The Coughlin (6th Generation) story
This is an Irish story written on behalf of John Coughlin, my uncle, and a proud 6th-generation.
In mid-1943, my uncle, JOHN COUGHLIN, a 23-year-old Naval Aviator, had already spent more than a year of active air combat service in the Pacific against the best of the Japanese Naval Air Forces. Serious injuries from air-to-air combat required him to take leave from active aircraft carrier flying as a Torpedo Bomber Pilot. He was transferred to Butler University to serve as a Preliminary Flight Instructor for Aviation Recruits.

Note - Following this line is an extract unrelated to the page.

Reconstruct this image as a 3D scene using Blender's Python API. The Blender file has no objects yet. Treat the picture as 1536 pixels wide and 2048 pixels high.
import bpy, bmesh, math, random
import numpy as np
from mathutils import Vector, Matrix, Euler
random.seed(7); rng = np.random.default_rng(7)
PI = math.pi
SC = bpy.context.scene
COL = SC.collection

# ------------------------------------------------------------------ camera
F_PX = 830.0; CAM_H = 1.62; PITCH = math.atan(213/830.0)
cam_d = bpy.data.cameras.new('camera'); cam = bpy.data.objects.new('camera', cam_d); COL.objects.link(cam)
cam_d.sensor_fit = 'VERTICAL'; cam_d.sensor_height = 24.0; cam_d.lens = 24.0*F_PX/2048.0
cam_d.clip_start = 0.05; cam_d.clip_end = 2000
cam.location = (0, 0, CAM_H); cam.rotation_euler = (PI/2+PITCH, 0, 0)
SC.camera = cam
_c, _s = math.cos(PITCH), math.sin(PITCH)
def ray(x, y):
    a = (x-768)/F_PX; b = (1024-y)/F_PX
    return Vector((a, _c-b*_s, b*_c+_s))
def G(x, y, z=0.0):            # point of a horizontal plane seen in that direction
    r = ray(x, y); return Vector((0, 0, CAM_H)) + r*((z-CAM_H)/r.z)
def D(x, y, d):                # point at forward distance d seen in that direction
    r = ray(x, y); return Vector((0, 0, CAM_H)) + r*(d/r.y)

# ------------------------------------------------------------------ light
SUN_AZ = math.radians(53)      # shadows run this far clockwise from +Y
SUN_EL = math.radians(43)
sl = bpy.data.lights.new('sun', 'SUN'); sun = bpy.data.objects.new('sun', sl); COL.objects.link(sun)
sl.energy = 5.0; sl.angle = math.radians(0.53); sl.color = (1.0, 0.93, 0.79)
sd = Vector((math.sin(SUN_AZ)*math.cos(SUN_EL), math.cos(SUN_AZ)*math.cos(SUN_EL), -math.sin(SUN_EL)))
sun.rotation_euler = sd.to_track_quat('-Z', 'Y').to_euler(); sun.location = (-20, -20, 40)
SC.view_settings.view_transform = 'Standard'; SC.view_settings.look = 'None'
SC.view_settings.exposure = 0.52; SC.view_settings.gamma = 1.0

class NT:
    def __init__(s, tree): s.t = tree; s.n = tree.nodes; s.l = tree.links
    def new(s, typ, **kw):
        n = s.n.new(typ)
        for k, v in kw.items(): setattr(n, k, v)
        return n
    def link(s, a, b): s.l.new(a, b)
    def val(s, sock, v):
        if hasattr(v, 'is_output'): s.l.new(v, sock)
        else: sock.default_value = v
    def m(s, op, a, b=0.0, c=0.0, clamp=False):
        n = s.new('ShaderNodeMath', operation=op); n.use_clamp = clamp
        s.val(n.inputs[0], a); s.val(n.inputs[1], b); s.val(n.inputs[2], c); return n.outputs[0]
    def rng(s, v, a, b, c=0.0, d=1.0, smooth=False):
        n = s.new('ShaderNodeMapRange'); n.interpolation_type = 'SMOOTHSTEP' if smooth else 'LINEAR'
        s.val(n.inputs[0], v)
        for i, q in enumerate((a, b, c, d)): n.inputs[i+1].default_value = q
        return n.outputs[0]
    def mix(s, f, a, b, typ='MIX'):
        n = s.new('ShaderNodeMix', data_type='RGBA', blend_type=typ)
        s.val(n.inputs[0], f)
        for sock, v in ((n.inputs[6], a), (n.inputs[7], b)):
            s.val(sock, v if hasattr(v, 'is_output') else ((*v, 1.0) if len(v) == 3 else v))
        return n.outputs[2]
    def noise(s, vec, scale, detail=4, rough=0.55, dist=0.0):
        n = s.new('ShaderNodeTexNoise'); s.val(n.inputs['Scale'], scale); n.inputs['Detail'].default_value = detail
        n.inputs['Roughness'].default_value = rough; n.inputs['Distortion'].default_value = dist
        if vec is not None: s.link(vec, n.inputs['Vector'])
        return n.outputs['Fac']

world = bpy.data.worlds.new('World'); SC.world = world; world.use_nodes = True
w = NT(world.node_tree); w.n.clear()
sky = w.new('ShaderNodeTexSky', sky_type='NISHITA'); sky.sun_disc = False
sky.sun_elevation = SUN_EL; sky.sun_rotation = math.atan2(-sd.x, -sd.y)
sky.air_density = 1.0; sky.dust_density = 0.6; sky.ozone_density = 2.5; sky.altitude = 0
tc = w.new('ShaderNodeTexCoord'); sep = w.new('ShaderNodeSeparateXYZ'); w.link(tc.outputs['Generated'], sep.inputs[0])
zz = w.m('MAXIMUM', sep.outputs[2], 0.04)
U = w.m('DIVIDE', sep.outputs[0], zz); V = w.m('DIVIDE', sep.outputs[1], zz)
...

The 52nd College Training Detachment (Air Crew) had been established on the Butler University campus in Indianapolis in March 1943, and it trained recruits in basic flight academics, military drills, and physical activities. In addition to his classroom duties, he was one of 8 instructors that gave the most promising recruits 20 hours of dual flight instruction at the flying field known as Hoosier Airport, later Stout Field and at some point, it was named Weir Cook Airport and then Holt Field.
Being a good Irish Catholic man in a strange city, he sought out his own. Far from his home in Philadelphia, the good folks at Holy Cross Parish took him in like a son. He was adopted by 4 families who, not being very well off themselves, made him a part of the Irish Catholic Community of Indianapolis. The ladies doted over him like extra mothers and the men made him one of the clan.
In March of 1944 he met his soon to be wife at a St. Patrick’s social gathering and 6 weeks later a wedding happened amongst his new family of Holy Cross. My grandparents and a few relatives came by train from Philadelphia and were welcomed as guests (like long lost relatives) to stay in the adopted family homes. Due to the many demands of war production, and the rationing imposed by the war effort, they stayed with those same grand people. Because of the very heavy rationing strictures imposed on America, everyone had to quickly settle back into daily war time life, and things settled down to a very modest lifestyle.
In September of 1944 he was promoted and transferred back to Fleet Air duty as a Commander and assigned a squadron command onboard the USS Hornet (CV-12). He participated in the Battle of Leyte Gulf, where his squadron sank 2 Japanese Carriers, a Light Cruiser and a Destroyer. He personally scored a crucial hit on the ZUIKAKU, the last of the 6 Japanese Carriers that had been used in the attack on Pearl Harbor December 7, 1941.
He participated in many other engagements and served with distinction through the end of the war in the Pacific. My aunt had remained in Indianapolis and stayed with her local family. The rationing was becoming very hard for everyone and had become almost impossible for a married and pregnant woman to get along on her own. The baby, my older cousin, had so many adopted grandparents that he was probably the most pampered boy of his time.
When the war finally ended, John was mustered out and came back to Indy to a huge welcome from everyone at Holy Cross and the Golden Ace Tavern. Despite his love for those good folks, he needed to return to Philadelphia to assume his post war work as an engineer in my grandfather’s business. John, Sally and my cousin moved to Philadelphia to settle in for the future. Sadly, he passed away at age 35 from a serious heart condition that had been previously undiagnosed.
I was born in Pennsylvania a few years later but grew up with the glowing stories of his welcome and acceptance at Holy Cross. I knew about the Golden Ace Tavern long before I moved to Indianapolis in 1988.